INFORMATION PROVIDED:

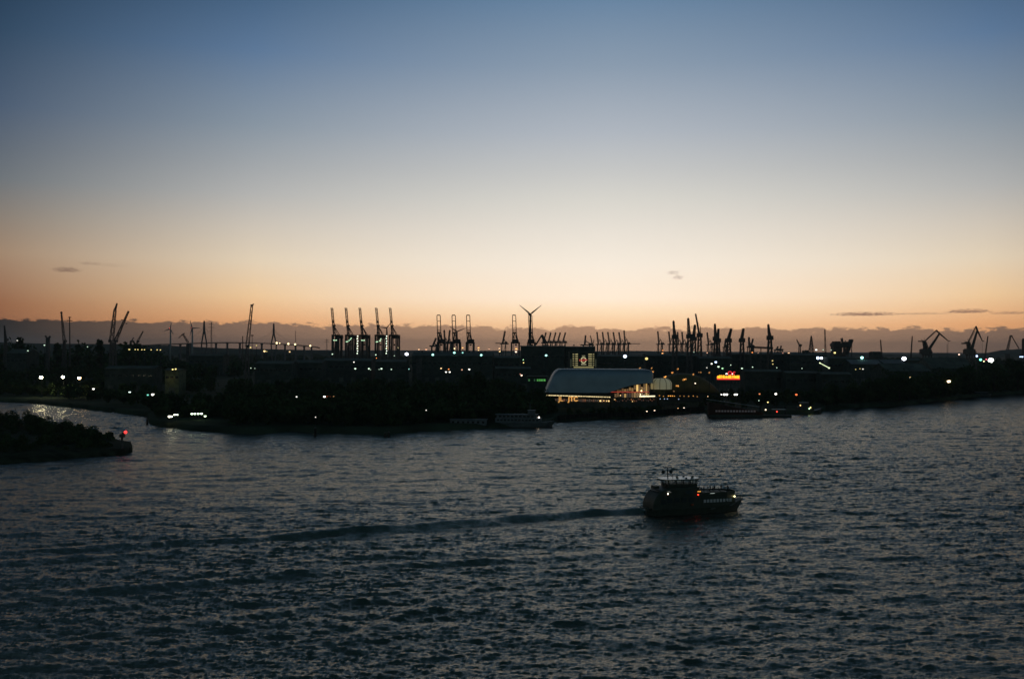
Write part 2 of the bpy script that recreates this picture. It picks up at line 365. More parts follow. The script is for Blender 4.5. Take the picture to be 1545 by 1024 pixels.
# ------------------------------------------------------------------ foliage
m_leaf = mat('foliage', (.042, .065, .026), .9, 0, .5, .12, 0)
m_bark = mat('bark', (.05, .04, .03), .95, 0, .4, 1.0, 0)
def leaf_cloud(seed, blobs, per, size, conv=None):
    """blobs: array n x 6 (x,y,z,rx,ry,rz) -> leaf-sized quads scattered through the shell of every blob"""
    rng = np.random.default_rng(seed); B = np.repeat(np.asarray(blobs, float), per, 0); n = len(B)
    d = rng.normal(size=(n, 3)); d /= np.linalg.norm(d, axis=1)[:, None]; r = rng.uniform(.45, 1.08, n)[:, None]
    c = B[:, :3]+d*B[:, 3:]*r
    a = rng.normal(size=(n, 3)); a /= np.linalg.norm(a, axis=1)[:, None]; b = np.cross(a, rng.normal(size=(n, 3))); b /= np.linalg.norm(b, axis=1)[:, None]
    sz = (size*rng.uniform(.6, 1.3, n))[:, None]; sz = sz if np.isscalar(size) else sz
    q = np.stack([c-a*sz, c-b*sz*.6, c+a*sz, c+b*sz*.6], 1).reshape(-1, 3)
    return q
def leaf_obj(name, q, m, parent=None, loc=None):
    n = len(q)//4; me = bpy.data.meshes.new(name); me.vertices.add(len(q)); me.vertices.foreach_set('co', q.astype(np.float32).ravel())
    me.loops.add(len(q)); me.loops.foreach_set('vertex_index', np.arange(len(q), dtype=np.int32)); me.polygons.add(n); me.polygons.foreach_set('loop_start', np.arange(0, len(q), 4, dtype=np.int32))
    me.update(calc_edges=True); me.materials.append(m); o = bpy.data.objects.new(name, me); col.objects.link(o)
    if parent: o.parent = parent
    if loc is not None: o.location = loc
    return o
def shore_d(px): return ground(px, shore_y(px)).y
def tree_blobs(rr, x, y, z0, h, w, k=7):
    out = []
    for i in range(k):
        a = rr.uniform(0, 6.28); r_ = rr.uniform(0, .45)*w; t = rr.uniform(.35, .86)
        s_ = w*rr.uniform(.22, .38)
        out.append((x+math.cos(a)*r_, y+math.sin(a)*r_, z0+h*t, s_, s_, s_*rr.uniform(.8, 1.2)))
    return out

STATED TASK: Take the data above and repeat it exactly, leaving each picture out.

THE COMPLETED TASK:
Write part 2 of the bpy script that recreates this picture. It picks up at line 365. More parts follow. The script is for Blender 4.5. Take the picture to be 1545 by 1024 pixels.
# ------------------------------------------------------------------ foliage
m_leaf = mat('foliage', (.042, .065, .026), .9, 0, .5, .12, 0)
m_bark = mat('bark', (.05, .04, .03), .95, 0, .4, 1.0, 0)
def leaf_cloud(seed, blobs, per, size, conv=None):
    """blobs: array n x 6 (x,y,z,rx,ry,rz) -> leaf-sized quads scattered through the shell of every blob"""
    rng = np.random.default_rng(seed); B = np.repeat(np.asarray(blobs, float), per, 0); n = len(B)
    d = rng.normal(size=(n, 3)); d /= np.linalg.norm(d, axis=1)[:, None]; r = rng.uniform(.45, 1.08, n)[:, None]
    c = B[:, :3]+d*B[:, 3:]*r
    a = rng.normal(size=(n, 3)); a /= np.linalg.norm(a, axis=1)[:, None]; b = np.cross(a, rng.normal(size=(n, 3))); b /= np.linalg.norm(b, axis=1)[:, None]
    sz = (size*rng.uniform(.6, 1.3, n))[:, None]; sz = sz if np.isscalar(size) else sz
    q = np.stack([c-a*sz, c-b*sz*.6, c+a*sz, c+b*sz*.6], 1).reshape(-1, 3)
    return q
def leaf_obj(name, q, m, parent=None, loc=None):
    n = len(q)//4; me = bpy.data.meshes.new(name); me.vertices.add(len(q)); me.vertices.foreach_set('co', q.astype(np.float32).ravel())
    me.loops.add(len(q)); me.loops.foreach_set('vertex_index', np.arange(len(q), dtype=np.int32)); me.polygons.add(n); me.polygons.foreach_set('loop_start', np.arange(0, len(q), 4, dtype=np.int32))
    me.update(calc_edges=True); me.materials.append(m); o = bpy.data.objects.new(name, me); col.objects.link(o)
    if parent: o.parent = parent
    if loc is not None: o.location = loc
    return o
def shore_d(px): return ground(px, shore_y(px)).y
def tree_blobs(rr, x, y, z0, h, w, k=7):
    out = []
    for i in range(k):
        a = rr.uniform(0, 6.28); r_ = rr.uniform(0, .45)*w; t = rr.uniform(.35, .86)
        s_ = w*rr.uniform(.22, .38)
        out.append((x+math.cos(a)*r_, y+math.sin(a)*r_, z0+h*t, s_, s_, s_*rr.uniform(.8, 1.2)))
    return out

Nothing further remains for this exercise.